2014-08-29 01:29:37 | 
朝、目覚めるということは既に新しい人生を迎えた事とかわらない。

ところが深い眠りに入れないと、睡眠時間ばかりを貪る様になる。
二度寝というのは抗し難い誘惑だが、これは分散の快である。

まだ寝たいところでも目が覚めたらパッと起きる。
目が覚めたということは凝縮が最も高まったからであるから、そこで起きる事が最も理想的なのである。




実際二度寝をすればかえって身体は強張り、腰は弱くなっていくだけだ。

朝起きてむしろ疲れているというのは、睡眠に入る前に深い眠りに至れない状態であったとあう問題もあるが、睡眠自体が本来その状態を回復させる作用がある以上、多くの場合は起きる段階での問題である事が多い。


それほどに貪られた睡眠は、身体を分散的にさせてしまう。
(睡眠が外的な一点を特別に必要としない理由は立姿ではないからだが、このことは「ブッダ15」を参照されたい。)


食も同じである。

もうお腹が満ちているのに食べる。
それはただの分散の行為である。

しかし、食においてさえ、身体が食を要求する凝縮の要素が高まるのを待ってから食べれば、そこには統合感が生まれるものである。

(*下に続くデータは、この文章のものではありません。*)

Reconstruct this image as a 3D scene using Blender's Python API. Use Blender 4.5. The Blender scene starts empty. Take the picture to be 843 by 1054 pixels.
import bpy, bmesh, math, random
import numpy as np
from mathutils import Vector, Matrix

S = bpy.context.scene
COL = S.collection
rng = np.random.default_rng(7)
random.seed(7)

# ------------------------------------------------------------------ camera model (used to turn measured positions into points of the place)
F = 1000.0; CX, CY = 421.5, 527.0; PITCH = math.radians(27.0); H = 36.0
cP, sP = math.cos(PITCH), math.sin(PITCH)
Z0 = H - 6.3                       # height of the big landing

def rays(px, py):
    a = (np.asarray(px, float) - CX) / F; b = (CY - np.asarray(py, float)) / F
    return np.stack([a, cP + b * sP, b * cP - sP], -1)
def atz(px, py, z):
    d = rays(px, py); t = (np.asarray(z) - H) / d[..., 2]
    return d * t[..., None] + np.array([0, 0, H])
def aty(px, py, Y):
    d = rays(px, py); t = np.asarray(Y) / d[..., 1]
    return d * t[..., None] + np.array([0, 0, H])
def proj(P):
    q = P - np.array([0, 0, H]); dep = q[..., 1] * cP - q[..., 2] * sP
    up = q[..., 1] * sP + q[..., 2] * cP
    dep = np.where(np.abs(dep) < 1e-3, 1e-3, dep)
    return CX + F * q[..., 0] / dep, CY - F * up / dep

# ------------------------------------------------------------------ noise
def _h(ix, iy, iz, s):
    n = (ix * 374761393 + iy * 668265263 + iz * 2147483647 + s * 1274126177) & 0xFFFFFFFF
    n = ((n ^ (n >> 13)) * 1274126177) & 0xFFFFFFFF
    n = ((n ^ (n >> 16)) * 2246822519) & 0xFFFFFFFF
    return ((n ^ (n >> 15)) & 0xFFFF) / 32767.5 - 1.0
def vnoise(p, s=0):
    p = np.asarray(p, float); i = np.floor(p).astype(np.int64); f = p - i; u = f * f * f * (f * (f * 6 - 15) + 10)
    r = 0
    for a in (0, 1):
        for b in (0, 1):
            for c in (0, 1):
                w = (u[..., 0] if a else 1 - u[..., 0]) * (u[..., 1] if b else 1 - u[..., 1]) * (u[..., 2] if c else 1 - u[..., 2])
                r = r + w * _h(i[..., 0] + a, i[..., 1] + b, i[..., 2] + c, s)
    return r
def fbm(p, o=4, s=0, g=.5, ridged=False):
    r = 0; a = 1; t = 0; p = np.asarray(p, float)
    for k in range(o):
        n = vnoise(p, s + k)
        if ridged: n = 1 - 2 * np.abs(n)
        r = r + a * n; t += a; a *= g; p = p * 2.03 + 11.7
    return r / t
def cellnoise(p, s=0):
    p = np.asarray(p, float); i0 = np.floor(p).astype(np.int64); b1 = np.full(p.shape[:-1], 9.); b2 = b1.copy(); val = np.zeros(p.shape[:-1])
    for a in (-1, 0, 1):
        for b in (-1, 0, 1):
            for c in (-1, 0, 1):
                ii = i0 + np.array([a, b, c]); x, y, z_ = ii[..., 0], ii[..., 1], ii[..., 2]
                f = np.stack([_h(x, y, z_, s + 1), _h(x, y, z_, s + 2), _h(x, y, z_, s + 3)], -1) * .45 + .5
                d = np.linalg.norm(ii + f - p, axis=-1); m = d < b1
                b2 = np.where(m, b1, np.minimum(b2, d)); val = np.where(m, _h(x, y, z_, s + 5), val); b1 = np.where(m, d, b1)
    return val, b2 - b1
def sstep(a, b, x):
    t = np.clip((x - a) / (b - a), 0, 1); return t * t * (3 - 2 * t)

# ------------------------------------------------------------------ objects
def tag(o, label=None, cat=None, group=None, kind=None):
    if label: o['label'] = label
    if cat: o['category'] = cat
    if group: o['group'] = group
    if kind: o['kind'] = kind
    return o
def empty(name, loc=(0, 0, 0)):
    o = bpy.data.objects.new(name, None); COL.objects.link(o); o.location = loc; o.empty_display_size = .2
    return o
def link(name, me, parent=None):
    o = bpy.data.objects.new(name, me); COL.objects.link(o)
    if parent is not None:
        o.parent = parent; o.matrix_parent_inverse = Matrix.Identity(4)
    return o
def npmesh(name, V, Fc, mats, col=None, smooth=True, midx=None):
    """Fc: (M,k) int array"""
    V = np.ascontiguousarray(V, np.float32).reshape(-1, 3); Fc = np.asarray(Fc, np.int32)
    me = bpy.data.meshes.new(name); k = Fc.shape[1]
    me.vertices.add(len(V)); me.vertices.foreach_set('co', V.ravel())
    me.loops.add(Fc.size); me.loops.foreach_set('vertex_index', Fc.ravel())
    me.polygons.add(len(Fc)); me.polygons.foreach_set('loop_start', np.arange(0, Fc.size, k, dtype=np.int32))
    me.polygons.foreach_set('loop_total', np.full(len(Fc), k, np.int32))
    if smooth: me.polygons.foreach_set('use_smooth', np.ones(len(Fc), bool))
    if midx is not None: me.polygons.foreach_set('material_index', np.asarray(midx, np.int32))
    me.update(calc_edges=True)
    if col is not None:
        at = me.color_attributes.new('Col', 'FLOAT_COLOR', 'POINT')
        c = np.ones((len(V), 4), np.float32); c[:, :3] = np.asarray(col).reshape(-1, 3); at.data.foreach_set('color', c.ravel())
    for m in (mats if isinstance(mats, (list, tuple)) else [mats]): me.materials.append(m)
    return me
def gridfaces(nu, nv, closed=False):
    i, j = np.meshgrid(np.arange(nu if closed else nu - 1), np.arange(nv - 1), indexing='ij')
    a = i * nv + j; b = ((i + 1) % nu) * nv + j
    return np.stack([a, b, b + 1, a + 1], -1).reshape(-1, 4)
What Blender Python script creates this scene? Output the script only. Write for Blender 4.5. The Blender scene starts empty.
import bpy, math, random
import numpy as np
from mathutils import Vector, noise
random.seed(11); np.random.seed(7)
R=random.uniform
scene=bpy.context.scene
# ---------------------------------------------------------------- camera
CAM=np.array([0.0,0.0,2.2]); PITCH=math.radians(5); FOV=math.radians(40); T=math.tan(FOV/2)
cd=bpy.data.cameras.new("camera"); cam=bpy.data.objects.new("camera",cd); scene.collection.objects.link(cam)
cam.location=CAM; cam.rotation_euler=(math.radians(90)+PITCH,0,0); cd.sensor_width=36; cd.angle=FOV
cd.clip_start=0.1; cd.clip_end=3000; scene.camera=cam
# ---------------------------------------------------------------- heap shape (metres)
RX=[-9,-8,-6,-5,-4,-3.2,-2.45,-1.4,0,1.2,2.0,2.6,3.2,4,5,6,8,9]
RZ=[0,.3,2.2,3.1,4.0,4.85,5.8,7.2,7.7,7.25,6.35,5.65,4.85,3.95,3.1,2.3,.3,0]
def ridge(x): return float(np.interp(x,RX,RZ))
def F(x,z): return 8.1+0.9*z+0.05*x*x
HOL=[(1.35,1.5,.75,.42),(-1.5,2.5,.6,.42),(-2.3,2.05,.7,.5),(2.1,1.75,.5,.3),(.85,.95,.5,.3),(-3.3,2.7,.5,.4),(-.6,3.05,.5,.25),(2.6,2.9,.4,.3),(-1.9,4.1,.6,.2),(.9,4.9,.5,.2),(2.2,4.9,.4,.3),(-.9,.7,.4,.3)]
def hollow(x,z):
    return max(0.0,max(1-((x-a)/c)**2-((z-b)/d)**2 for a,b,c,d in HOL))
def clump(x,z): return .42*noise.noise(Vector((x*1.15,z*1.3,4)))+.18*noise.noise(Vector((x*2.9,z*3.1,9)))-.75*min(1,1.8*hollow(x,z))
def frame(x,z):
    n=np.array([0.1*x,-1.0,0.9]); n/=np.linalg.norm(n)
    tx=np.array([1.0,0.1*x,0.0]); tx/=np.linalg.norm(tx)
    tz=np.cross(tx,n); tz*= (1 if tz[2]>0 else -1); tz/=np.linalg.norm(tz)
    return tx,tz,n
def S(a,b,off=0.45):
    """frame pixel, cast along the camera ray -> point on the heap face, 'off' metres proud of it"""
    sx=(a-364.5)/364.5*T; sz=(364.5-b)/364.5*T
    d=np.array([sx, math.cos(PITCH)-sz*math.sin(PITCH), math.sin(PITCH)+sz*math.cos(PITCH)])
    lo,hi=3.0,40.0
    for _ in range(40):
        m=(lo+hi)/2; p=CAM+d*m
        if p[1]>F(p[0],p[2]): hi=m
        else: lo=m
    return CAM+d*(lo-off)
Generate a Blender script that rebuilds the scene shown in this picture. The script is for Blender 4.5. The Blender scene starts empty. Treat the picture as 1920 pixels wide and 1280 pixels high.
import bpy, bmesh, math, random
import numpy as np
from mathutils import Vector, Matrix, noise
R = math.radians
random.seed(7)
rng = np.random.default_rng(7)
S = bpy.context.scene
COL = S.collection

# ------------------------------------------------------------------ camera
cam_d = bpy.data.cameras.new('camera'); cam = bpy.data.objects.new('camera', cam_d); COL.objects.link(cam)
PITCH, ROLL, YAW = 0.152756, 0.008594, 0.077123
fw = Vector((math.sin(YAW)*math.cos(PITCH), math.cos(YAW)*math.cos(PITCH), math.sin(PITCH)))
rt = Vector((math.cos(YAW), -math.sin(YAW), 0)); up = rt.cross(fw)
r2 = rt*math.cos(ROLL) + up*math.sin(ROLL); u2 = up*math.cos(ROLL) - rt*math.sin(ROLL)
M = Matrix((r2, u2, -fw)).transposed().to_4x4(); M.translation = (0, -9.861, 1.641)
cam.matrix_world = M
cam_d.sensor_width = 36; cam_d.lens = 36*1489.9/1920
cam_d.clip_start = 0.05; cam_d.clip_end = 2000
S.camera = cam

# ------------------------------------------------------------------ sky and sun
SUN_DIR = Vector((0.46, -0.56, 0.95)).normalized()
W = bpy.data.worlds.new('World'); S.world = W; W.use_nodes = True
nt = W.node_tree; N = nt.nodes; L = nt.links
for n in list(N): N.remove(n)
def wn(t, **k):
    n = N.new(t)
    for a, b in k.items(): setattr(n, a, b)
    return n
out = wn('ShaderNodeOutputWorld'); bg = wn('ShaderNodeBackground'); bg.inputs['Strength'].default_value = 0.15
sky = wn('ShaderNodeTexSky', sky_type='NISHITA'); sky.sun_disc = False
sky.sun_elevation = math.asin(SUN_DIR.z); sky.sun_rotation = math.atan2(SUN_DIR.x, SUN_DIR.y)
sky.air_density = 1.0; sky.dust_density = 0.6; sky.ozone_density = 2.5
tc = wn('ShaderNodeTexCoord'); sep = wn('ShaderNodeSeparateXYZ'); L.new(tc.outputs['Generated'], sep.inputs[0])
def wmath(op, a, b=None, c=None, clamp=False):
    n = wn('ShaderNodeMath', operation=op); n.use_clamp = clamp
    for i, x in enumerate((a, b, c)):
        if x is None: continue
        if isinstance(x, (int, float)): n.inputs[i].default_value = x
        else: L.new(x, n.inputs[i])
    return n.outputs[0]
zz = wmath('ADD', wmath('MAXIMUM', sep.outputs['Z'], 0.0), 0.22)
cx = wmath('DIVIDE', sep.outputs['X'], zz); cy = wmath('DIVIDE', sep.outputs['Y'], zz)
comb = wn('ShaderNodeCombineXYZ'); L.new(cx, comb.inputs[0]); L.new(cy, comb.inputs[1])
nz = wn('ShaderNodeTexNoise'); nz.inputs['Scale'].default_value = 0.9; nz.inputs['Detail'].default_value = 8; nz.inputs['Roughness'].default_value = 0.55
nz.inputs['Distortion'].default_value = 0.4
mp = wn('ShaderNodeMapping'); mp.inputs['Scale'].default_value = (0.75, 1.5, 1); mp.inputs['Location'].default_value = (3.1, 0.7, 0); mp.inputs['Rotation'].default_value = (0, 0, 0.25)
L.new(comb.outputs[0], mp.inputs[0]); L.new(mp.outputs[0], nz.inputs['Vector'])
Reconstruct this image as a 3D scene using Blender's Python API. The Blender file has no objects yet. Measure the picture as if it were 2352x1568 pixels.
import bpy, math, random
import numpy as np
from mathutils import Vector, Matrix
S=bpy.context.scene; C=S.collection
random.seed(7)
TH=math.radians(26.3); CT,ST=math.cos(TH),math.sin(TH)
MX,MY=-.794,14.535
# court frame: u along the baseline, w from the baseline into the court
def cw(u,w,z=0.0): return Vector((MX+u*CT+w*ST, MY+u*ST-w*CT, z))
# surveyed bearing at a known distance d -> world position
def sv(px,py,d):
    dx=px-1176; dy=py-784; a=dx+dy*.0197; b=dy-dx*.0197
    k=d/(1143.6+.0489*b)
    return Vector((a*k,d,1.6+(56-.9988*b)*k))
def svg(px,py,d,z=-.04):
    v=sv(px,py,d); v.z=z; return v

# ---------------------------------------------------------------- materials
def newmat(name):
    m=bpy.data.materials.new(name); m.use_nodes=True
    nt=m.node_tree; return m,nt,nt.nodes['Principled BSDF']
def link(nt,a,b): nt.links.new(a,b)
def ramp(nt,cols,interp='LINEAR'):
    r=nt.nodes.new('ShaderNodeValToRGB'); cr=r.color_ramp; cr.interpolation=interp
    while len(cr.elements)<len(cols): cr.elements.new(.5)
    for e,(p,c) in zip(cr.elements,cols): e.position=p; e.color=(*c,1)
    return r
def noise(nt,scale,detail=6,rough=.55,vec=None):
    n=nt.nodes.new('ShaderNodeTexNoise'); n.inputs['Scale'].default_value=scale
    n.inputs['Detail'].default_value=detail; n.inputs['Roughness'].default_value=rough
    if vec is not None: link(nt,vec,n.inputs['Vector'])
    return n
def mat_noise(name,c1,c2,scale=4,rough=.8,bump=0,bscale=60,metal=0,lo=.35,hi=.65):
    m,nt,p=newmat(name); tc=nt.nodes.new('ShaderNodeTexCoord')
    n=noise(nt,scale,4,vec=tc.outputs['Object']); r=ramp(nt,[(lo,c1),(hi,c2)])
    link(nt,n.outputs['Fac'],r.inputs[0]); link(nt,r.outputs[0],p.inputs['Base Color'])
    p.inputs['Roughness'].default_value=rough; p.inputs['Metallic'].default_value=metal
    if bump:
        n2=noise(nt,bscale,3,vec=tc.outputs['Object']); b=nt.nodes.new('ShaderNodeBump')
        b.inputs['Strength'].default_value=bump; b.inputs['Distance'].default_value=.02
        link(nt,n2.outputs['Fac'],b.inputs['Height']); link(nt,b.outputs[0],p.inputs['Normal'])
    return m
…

そこに統合感という身体感覚が生まれる以上は、食事における "作法" というものが大切にされてきた理由もわかる。

つまり、作法とは身体の統合を導き出しやすくする "型" であって、けして単なるしきたりや風習であるとは限らない。

なぜ我々は「いただきます。」というとき、両手を合わせるのか。

この "合掌" こそ、統合を導く為の最も有効な身体技法だからである。
それは集中を高める効果を持つ "型" であり、人が "祈る" とき ー はるかな古来から無意識にとってきた "型" でもある。

いつしかそれは順序が逆になり、祈りや信仰のとき合掌を組む様に思われているが、そうではない。

初めにあったのは身体の変化なのである。



そしてその左右の手の統合感覚と、食と身体が触れ合ったときの統合感覚が同じ様に感じるまでになってくれば、食の感性はまったく違う次元で楽しめるようになる。


本当の意味で味わうというのはそういうことである。
そしてそれはやはりある一定の段階で切り上げることをしなければ、凝縮は崩れ分散へと向かう。

腹八分というのはすでに過ぎている。
七分、いや六分で十分だろう。
せっせと時間通りに一日三食も摂る様になった近代人はそれだけですでに過ぎている。

それ以前の人々は一日せいぜい二食、それもはるかに現代人より粗食で、それでいてはるかに激しい労働をこなしていた事を栄養学者はどう説明するのか。